Vatan haini değilim bu ülkedeki askeri düzene karşıyım. Asker olmayı meslek olarak seçmiş bir sürü tecrübeli insan varken,20 yaşındaki tecrübesiz delikanlının vatan-millet deyip gaza getirilerek dağlara salınışına karşıyım. Şehit olanların hep gariban oluşuna karşıyım. Birsürü annenin babanın canı yanarken,parası olanın canının yanmadığı düzene karşıyım.
NOT: Bu entry başka bir başlığada girmiştim. Eksi oylara rağmen burayada girmek istedim.
hiç kimse birbirinin hamalı değil. nasıl ki, evlatlar bu vatanı bekliyor. vatani görevini bitireni de başkası bekleyecek. hangi millet ya da dinden olursa olsun bu vatanda yaşıyor ise bunun bedeli vardır ödenmesi lazımdır.
ordu tamamen profesyonel yani paralı işe dönüşürse dileyen gider dileyen gitmez.
teröristlerle askerleri karşı karşıya getirenlerin, en insani duygu olan vatan kelimesini rant haline getirip insanların duyguları üzerinden ceplerini dolduranların, götlerini büyütenlerin bu kutsal kavramı kirletenlerin aynı adamlar olması, bu doğrultuda 1-2 aylık eğitimle dağlarda bitirilmek istenmeyen yapay düşmanların, çapulcuların peşinde koşup canını ortaya koymanın saçmalığı karşısında vicdani ret bir haktır. manidar bi isim seçilmiş. dedim ya en insani duygu olan vatan kelimesinin kullanılması diye, işte biz sana hak veriyoruz ama vatanın sana ihtiyacı var gibisinden. bak vatan diyorum. ihtiyaç diyorum.

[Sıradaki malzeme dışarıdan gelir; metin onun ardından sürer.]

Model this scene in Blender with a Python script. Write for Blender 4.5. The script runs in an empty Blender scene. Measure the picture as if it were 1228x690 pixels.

zaten çıkmayacağı belli. yoksa bedelli askerlik falan hazırlanmazdı. bedelli askerlikte ayrı bi olay. sonuçta birileri ceplerini doldurmaları lazım değil mi? ayrıca vicdani retle bedelli arasında ki fark kıytırıktan 1 ay gidip gelip asker oldum görevimi tamamladım oh ne kadar rahatım demek mi? bedelli askerlik diye bişey olan ülke de vicdani ret tartışması komik kalıyor. kim kimi kandırıyor acaba?

not: he tabi bi hakta olsa ben bundan faydalanır mıyım? hayır, vicdanen rahat olamam. sonuçta çoğumuzda olduğu gibi herşeye rağmen en derinden bi vatan sevgisi var.
böyle bir kanun gelse bile bu hakkı kullananların sayısı az olacaktır.
(bkz: kız vermezler)
görünen o ki uzun bi süre daha tartışılıcak olaydır. şahsen vicdani ret olayını şerefsizlik olarak nitelendirmek yanlış geliyo bana, tabi istifade edilmediği sürece, şöyle ki göt korkusundan askerliğini yapmak istemeyenler vicdani ret lafına sığınıp oh derse ki diyenler de çıkıcaktır, hiç olmasın öyle bişey daha iyi.